■ Written problem: Look over the lines below. Report each one that includes the string "empty".

■ Source data:
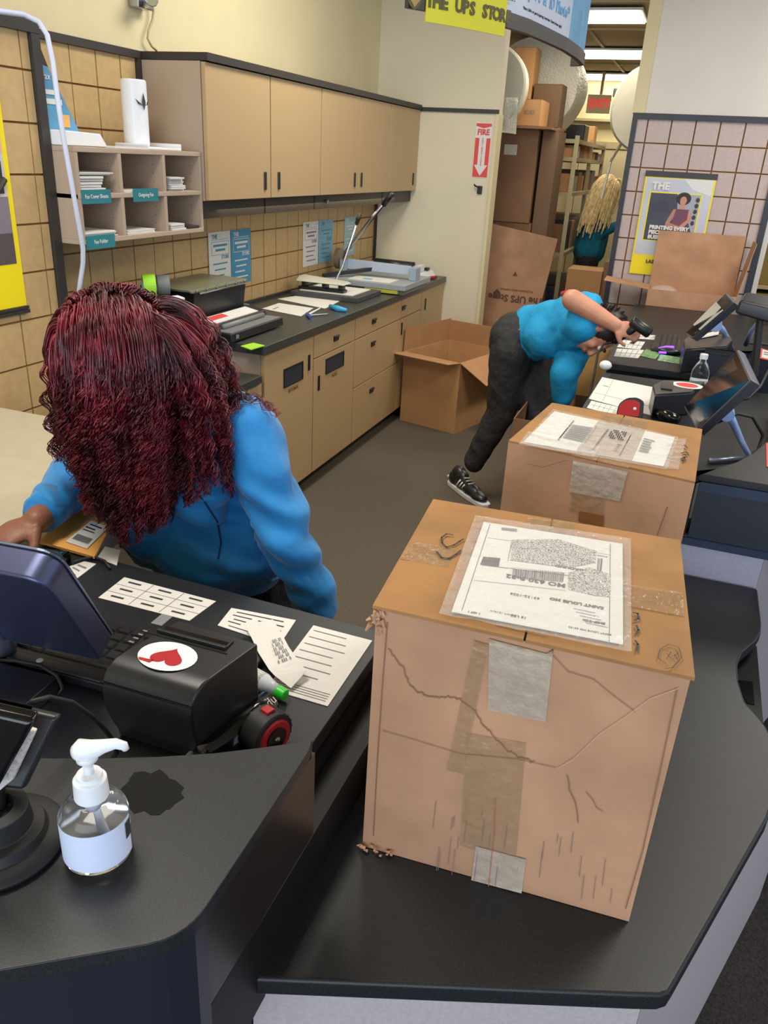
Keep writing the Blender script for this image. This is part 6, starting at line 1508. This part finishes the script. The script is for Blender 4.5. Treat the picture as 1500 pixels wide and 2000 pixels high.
# ------------------------------------------------------------------ people
def capsule(mb, p1, r1, p2, r2, n=14, sq=1.0, side=None):
    p1, p2 = Vector(p1), Vector(p2); ax = p2-p1; L = ax.length
    z = ax.normalized(); x = Vector(side) if side else (Vector((1, 0, 0)) if abs(z.x) < .8 else Vector((0, 1, 0)))
    x = (x-z*x.dot(z)).normalized(); y = z.cross(x); rings = []
    for k in range(1, 6):
        a = k/6*math.pi/2; rings.append((-r1*math.cos(a), r1*math.sin(a)))
    rings += [(L*t, r1+(r2-r1)*t) for t in (0, .25, .5, .75, 1)]
    for k in range(1, 6):
        a = k/6*math.pi/2; rings.append((L+r2*math.sin(a), r2*math.cos(a)))
    vs = [p1-z*r1]; fs = []
    for s, r in rings:
        for j in range(n):
            th = j/n*2*math.pi; vs.append(p1+z*s+(x*math.cos(th)+y*math.sin(th)*sq)*r)
    vs.append(p2+z*r2); top = len(vs)-1; m = len(rings)
    for j in range(n): fs.append((0, 1+(j+1) % n, 1+j)); fs.append((top, top-n+j, top-n+(j+1) % n))
    for i in range(m-1):
        for j in range(n): a = 1+i*n; fs.append((a+j, a+(j+1) % n, a+n+(j+1) % n, a+n+j))
    mb.add(vs, fs)
def ell(mb, c, r, x=(1, 0, 0), z=(0, 0, 1)):
    z = Vector(z).normalized(); x = Vector(x); x = (x-z*x.dot(z)).normalized(); y = z.cross(x)
    Mx = Matrix((x, y, z)).transposed().to_4x4(); Mx.translation = Vector(c)
    t = MB(Mx); t.ball((0, 0, 0), r, 20, 12); mb.add(t.v, t.f)
def remesh(name, mb, m, parent, vox, sm=6, fold=None, label=None):
    me = bpy.data.meshes.new('tmp'); me.from_pydata(mb.v, [], mb.f); me.update()
    o = bpy.data.objects.new('tmp', me); COL.objects.link(o)
    r = o.modifiers.new('r', 'REMESH'); r.mode = 'VOXEL'; r.voxel_size = vox; r.use_smooth_shade = True
    s = o.modifiers.new('s', 'SMOOTH'); s.factor = .5; s.iterations = sm
    dg = bpy.context.evaluated_depsgraph_get(); dg.update()
    e = bpy.data.meshes.new_from_object(o.evaluated_get(dg))
    bpy.data.objects.remove(o); bpy.data.meshes.remove(me)
    if fold:
        nv = len(e.vertices); co = np.empty(nv*3); e.vertices.foreach_get('co', co); co = co.reshape(-1, 3)
        no = np.array([v.normal[:] for v in e.vertices]); d = np.array([fold(Vector(c)) for c in co])
        co += no*d[:, None]; e.vertices.foreach_set('co', co.ravel()); e.update()
    e.transform(Matrix.Translation(-wloc(parent)))
    e.materials.clear(); e.materials.append(M[m] if isinstance(m, str) else m); e.name = name
    for p in e.polygons: p.use_smooth = True
    ob = bpy.data.objects.new(name, e); COL.objects.link(ob); ob.parent = parent
    if label: ob['label'] = label
    return ob
def head(mb, c, f, s=1.0, ears=True):
    """c centre, f facing; returns frame (right, f, up)"""
    f = Vector(f).normalized(); return f
def head_parts(mb, c, f, u, s=1.0):
    f = Vector(f).normalized(); u = Vector(u); u = (u-f*u.dot(f)).normalized(); r = f.cross(u); c = Vector(c)
    ell(mb, c+u*.015*s-f*.01*s, (.074*s, .093*s, .092*s), x=r, z=u)
    ell(mb, c-u*.045*s+f*.028*s, (.056*s, .062*s, .066*s), x=r, z=u)
    ell(mb, c-u*.092*s+f*.055*s, (.026*s, .024*s, .020*s), x=r, z=u)
    capsule(mb, c+f*.088*s+u*.004*s, .009*s, c+f*.106*s-u*.032*s, .014*s)
    for q in (-1, 1):
        capsule(mb, c+r*q*.076*s-f*.005*s+u*.014*s, .013*s, c+r*q*.074*s-f*.003*s-u*.024*s, .010*s)
        ell(mb, c+f*.066*s+r*q*.040*s-u*.028*s, (.020*s, .018*s, .020*s), x=r, z=u)
        capsule(mb, c+f*.090*s+r*q*.012*s+u*.030*s, .008*s, c+f*.078*s+r*q*.046*s+u*.028*s, .007*s)
    capsule(mb, c+f*.088*s-r*.018*s-u*.060*s, .009*s, c+f*.088*s+r*.018*s-u*.060*s, .009*s)
    return r, f, u
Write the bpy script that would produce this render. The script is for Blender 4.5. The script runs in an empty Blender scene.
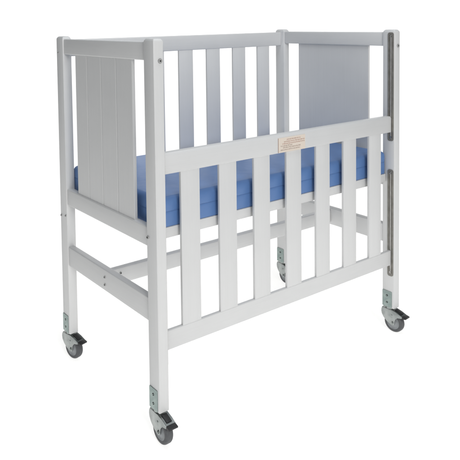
import bpy, bmesh, math, random
from mathutils import Vector, Matrix
random.seed(7)
sc = bpy.context.scene
C = sc.collection
G = 0.087                      # floor to underside of posts (caster height)
L, W = 1.0554, 0.569           # outer length and depth of the cot
PX, PY = 0.0319, 0.0465        # post section
PI = math.pi

# ------------------------------------------------------------------ materials
def mat(name, col, rough=.5, metal=0., coat=0., spec=.5):
    m = bpy.data.materials.new(name); m.use_nodes = True
    b = m.node_tree.nodes['Principled BSDF']
    b.inputs['Base Color'].default_value = (*col, 1)
    b.inputs['Roughness'].default_value = rough
    b.inputs['Metallic'].default_value = metal
    b.inputs['Coat Weight'].default_value = coat
    b.inputs['Specular IOR Level'].default_value = spec
    return m, m.node_tree, b

def paint(name, axis, col=(.68, .68, .675)):
    """satin white paint over timber: faint grain along one axis, mottled gloss"""
    m, t, b = mat(name, col, .42)
    n, l = t.nodes, t.links
    tc = n.new('ShaderNodeTexCoord'); mp = n.new('ShaderNodeMapping')
    s = [90, 90, 90]; s[axis] = 2.2
    mp.inputs['Scale'].default_value = s
    l.new(tc.outputs['Object'], mp.inputs['Vector'])
    gr = n.new('ShaderNodeTexNoise'); gr.inputs['Scale'].default_value = 2.4; gr.inputs['Detail'].default_value = 5
    gr.inputs['Roughness'].default_value = .6; gr.inputs['Distortion'].default_value = .4
    l.new(mp.outputs['Vector'], gr.inputs['Vector'])
    pe = n.new('ShaderNodeTexNoise'); pe.inputs['Scale'].default_value = 420; pe.inputs['Detail'].default_value = 2
    l.new(tc.outputs['Object'], pe.inputs['Vector'])
    b1 = n.new('ShaderNodeBump'); b1.inputs['Strength'].default_value = .10; b1.inputs['Distance'].default_value = .002
    b2 = n.new('ShaderNodeBump'); b2.inputs['Strength'].default_value = .05; b2.inputs['Distance'].default_value = .0006
    l.new(gr.outputs['Fac'], b1.inputs['Height']); l.new(pe.outputs['Fac'], b2.inputs['Height'])
    l.new(b1.outputs['Normal'], b2.inputs['Normal']); l.new(b2.outputs['Normal'], b.inputs['Normal'])
    big = n.new('ShaderNodeTexNoise'); big.inputs['Scale'].default_value = 9; big.inputs['Detail'].default_value = 4
    l.new(tc.outputs['Object'], big.inputs['Vector'])
    add = n.new('ShaderNodeMath'); add.operation = 'ADD'
    l.new(gr.outputs['Fac'], add.inputs[0]); l.new(big.outputs['Fac'], add.inputs[1])
    r = n.new('ShaderNodeMapRange'); r.inputs['From Min'].default_value = .6; r.inputs['From Max'].default_value = 1.4
    r.inputs['To Min'].default_value = .965; r.inputs['To Max'].default_value = 1.03
    l.new(add.outputs[0], r.inputs['Value'])
    mx = n.new('ShaderNodeVectorMath'); mx.operation = 'SCALE'; mx.inputs[0].default_value = col
    l.new(r.outputs[0], mx.inputs['Scale']); l.new(mx.outputs[0], b.inputs['Base Color'])
    rr = n.new('ShaderNodeMapRange'); rr.inputs['To Min'].default_value = .36; rr.inputs['To Max'].default_value = .5
    l.new(big.outputs['Fac'], rr.inputs['Value']); l.new(rr.outputs[0], b.inputs['Roughness'])
    return m

MX = paint('white paint grain along length', 0)
MY = paint('white paint grain along depth', 1)
MZ = paint('white paint upright grain', 2)

def metal_noise(name, a, bcol, rough, scale=60, metal=1.):
    m, t, b = mat(name, a, rough, metal)
    n, l = t.nodes, t.links
    tc = n.new('ShaderNodeTexCoord'); no = n.new('ShaderNodeTexNoise')
    no.inputs['Scale'].default_value = scale; no.inputs['Detail'].default_value = 5
    l.new(tc.outputs['Object'], no.inputs['Vector'])
    cr = n.new('ShaderNodeValToRGB'); cr.color_ramp.elements[0].position = .35; cr.color_ramp.elements[1].position = .65
    cr.color_ramp.elements[0].color = (*a, 1); cr.color_ramp.elements[1].color = (*bcol, 1)
    l.new(no.outputs['Fac'], cr.inputs['Fac']); l.new(cr.outputs['Color'], b.inputs['Base Color'])
    bp = n.new('ShaderNodeBump'); bp.inputs['Strength'].default_value = .12; bp.inputs['Distance'].default_value = .0008
    l.new(no.outputs['Fac'], bp.inputs['Height']); l.new(bp.outputs['Normal'], b.inputs['Normal'])
    return m

ZINC = metal_noise('zinc plated steel', (.27, .33, .315), (.35, .41, .39), .45)
CAST = metal_noise('caster pressed steel', (.27, .29, .285), (.40, .42, .41), .34, 40)
STEEL = metal_noise('bright steel rod', (.40, .39, .37), (.50, .49, .47), .4)
SCREW = metal_noise('screw steel', (.33, .33, .325), (.42, .42, .41), .4, 60, .1)
BRONZE = metal_noise('dark slide channel', (.20, .19, .17), (.26, .25, .225), .5, 50, .3)
DARK = mat('dark recess', (.02, .02, .02), .8)[0]
BLACK = metal_noise('black brake plastic', (.012, .012, .013), (.02, .02, .02), .45, 80, 0.)
TYRE = metal_noise('grey rubber', (.075, .078, .082), (.10, .103, .108), .6, 70, 0.)
HUB = metal_noise('grey wheel disc', (.25, .265, .275), (.32, .335, .345), .5, 50, 0.)

def vinyl():
    m, t, b = mat('blue mattress vinyl', (.085, .185, .52), .40)
    n, l = t.nodes, t.links
    tc = n.new('ShaderNodeTexCoord')
    f = n.new('ShaderNodeTexNoise'); f.inputs['Scale'].default_value = 9; f.inputs['Detail'].default_value = 3
    w = n.new('ShaderNodeTexNoise'); w.inputs['Scale'].default_value = 650; w.inputs['Detail'].default_value = 2
    l.new(tc.outputs['Object'], f.inputs['Vector']); l.new(tc.outputs['Object'], w.inputs['Vector'])
    a = n.new('ShaderNodeBump'); a.inputs['Strength'].default_value = .35; a.inputs['Distance'].default_value = .01
    c = n.new('ShaderNodeBump'); c.inputs['Strength'].default_value = .12; c.inputs['Distance'].default_value = .0005
    l.new(f.outputs['Fac'], a.inputs['Height']); l.new(w.outputs['Fac'], c.inputs['Height'])
    l.new(a.outputs['Normal'], c.inputs['Normal']); l.new(c.outputs['Normal'], b.inputs['Normal'])
    cr = n.new('ShaderNodeValToRGB')
    cr.color_ramp.elements[0].color = (.100, .200, .43, 1); cr.color_ramp.elements[1].color = (.116, .230, .49, 1)
    l.new(f.outputs['Fac'], cr.inputs['Fac']); l.new(cr.outputs['Color'], b.inputs['Base Color'])
    return m
VINYL = vinyl()
PIPE = mat('dark blue seam', (.085, .175, .38), .5)[0]
TAN = mat('printed tan plate', (.74, .65, .56), .5)[0]
INK = mat('brown print', (.36, .25, .20), .6)[0]
INKR = mat('red brown print', (.46, .19, .13), .6)[0]

# ------------------------------------------------------------------ mesh helpers
def box(bm, x0, x1, y0, y1, z0, z1, bev=.0022, seg=2):
    ms = bmesh.ops.create_cube(bm, size=1)
    vs = ms['verts']
    bmesh.ops.scale(bm, vec=(x1-x0, y1-y0, z1-z0), verts=vs)
    bmesh.ops.translate(bm, vec=((x0+x1)/2, (y0+y1)/2, (z0+z1)/2), verts=vs)
    if bev:
        es = list({e for v in vs for e in v.link_edges})
        bmesh.ops.bevel(bm, geom=es, offset=bev, segments=seg, affect='EDGES', profile=.5)

def prism(bm, pts, axis, a, b, bev=0.):
    """polygon extruded along an axis; pts are the two other coordinates in x,y,z order"""
    def P(p, h):
        c = list(p); c.insert(axis, h); return c
    lo = [bm.verts.new(P(p, a)) for p in pts]; hi = [bm.verts.new(P(p, b)) for p in pts]
    fs = [bm.faces.new(lo), bm.faces.new(hi)]
    n = len(pts)
    for i in range(n):
        fs.append(bm.faces.new((lo[i], lo[(i+1) % n], hi[(i+1) % n], hi[i])))
    bmesh.ops.recalc_face_normals(bm, faces=fs)
    if bev:
        es = list({e for f in fs[:2] for e in f.edges})
        bmesh.ops.bevel(bm, geom=es, offset=bev, segments=2, affect='EDGES', profile=.5)

def cyl(bm, c, axis, r, h, seg=24, r2=None):
    rot = {0: Matrix.Rotation(PI/2, 4, 'Y'), 1: Matrix.Rotation(PI/2, 4, 'X'), 2: Matrix.Identity(4)}[axis]
    return bmesh.ops.create_cone(bm, cap_ends=True, segments=seg, radius1=r, radius2=r if r2 is None else r2,
                          depth=h, matrix=Matrix.Translation(c) @ rot)['verts']

def rrect(x0, x1, y0, y1, r, k=5):
    out = []
    for cx, cy, a in ((x1-r, y1-r, 0), (x0+r, y1-r, 90), (x0+r, y0+r, 180), (x1-r, y0+r, 270)):
        for i in range(k+1):
            t = math.radians(a + 90*i/k); out.append((cx+r*math.cos(t), cy+r*math.sin(t)))
    return out

WORLD = {}
def link(name, me, parent, loc):
    o = bpy.data.objects.new(name, me); C.objects.link(o)
    loc = Vector(loc)
    if parent is not None:
        o.parent = parent; o.location = loc - WORLD[parent.name]
    else: o.location = loc
    WORLD[o.name] = loc
    return o

def part(name, bm, mats, parent, loc, smooth=True):
    """bm is in world coordinates (posts' underside at z = 0); loc is the part's origin"""
    loc = Vector(loc)
    bmesh.ops.translate(bm, vec=-loc, verts=bm.verts)
    me = bpy.data.meshes.new(name); bm.to_mesh(me); bm.free()
    for m in (mats if isinstance(mats, (list, tuple)) else [mats]): me.materials.append(m)
    if smooth:
        for p in me.polygons: p.use_smooth = True
        me.set_sharp_from_angle(angle=math.radians(35))
    return link(name, me, parent, loc + Vector((0, 0, G)))

def again(src, parent, loc):
    o = src.copy(); C.objects.link(o); o.parent = parent
    loc = Vector(loc) + Vector((0, 0, G)); o.location = loc - WORLD[parent.name]
    WORLD[o.name] = loc
    return o

# ------------------------------------------------------------------ the cot
cot = bpy.data.objects.new('baby_cot', None); C.objects.link(cot)
cot.location = (L/2, W/2, 0); WORLD[cot.name] = Vector((L/2, W/2, 0))
cot['label'] = 'white painted timber baby cot with slatted drop side, standing on four braked casters'
cot['category'] = 'cot'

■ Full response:
        nv = len(e.vertices); co = np.empty(nv*3); e.vertices.foreach_get('co', co); co = co.reshape(-1, 3)
Write the bpy script that would produce this render. The script is for Blender 4.5. The script runs in an empty Blender scene.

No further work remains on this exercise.